Thursday, March 5, 2009
HAPPY
This semester has been soo much better than last semester. It is a world of difference from how I feel to Everything I do. I was depressed ALL of last semester. I didnt want to go out. I wanted to quit soccer, school and basically life. I was so lonely and I didnt want to do anything with my life. I almost blame all of that on the atmosphere I put myself in. I was being treated like crap so I thought I was worthless and treated myself like crap too. I was failing 3 of my 4 classes at one point, I was crying on my way to soccer because I wanted to quit so bad. It was just terrible. Herb was a bad decision. He was using me.

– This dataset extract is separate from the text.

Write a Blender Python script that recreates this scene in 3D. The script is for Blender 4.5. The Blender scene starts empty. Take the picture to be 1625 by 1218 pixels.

I dont understand why I let it get so bad. If it werent for my friends making me realize how rude and just terrible he was treating me, I would still be stuck in that mess. I dont blame him, but I do. I was letting him get to me. I was letting him treat me like crap and walk all over me. I let him get away with it because he was all I had. I didnt want to make friends because I didnt have to. I had him. I realize how stupid that was. I realize NOW how much happier I am. I reconnected with my friends, realized what was wrong in my life. I just cant even tell you how much happier I am in my life with out him. Yes, there was a lot of other stuff going on in my life, Soccer was driving me crazy. I HATED the girls because Me and maybe 4 other girls cared about the team. But everytime I wanted to talk to Herb about it, he would shut me down. He just didnt care about me. I owe all of my happiness right now to my MOM and my friends. They helped me through the depression and the hard times of digging myself out of that hole I put myself in. I cant express my thankfulness to those people. I LOVE YOU GUYS!!!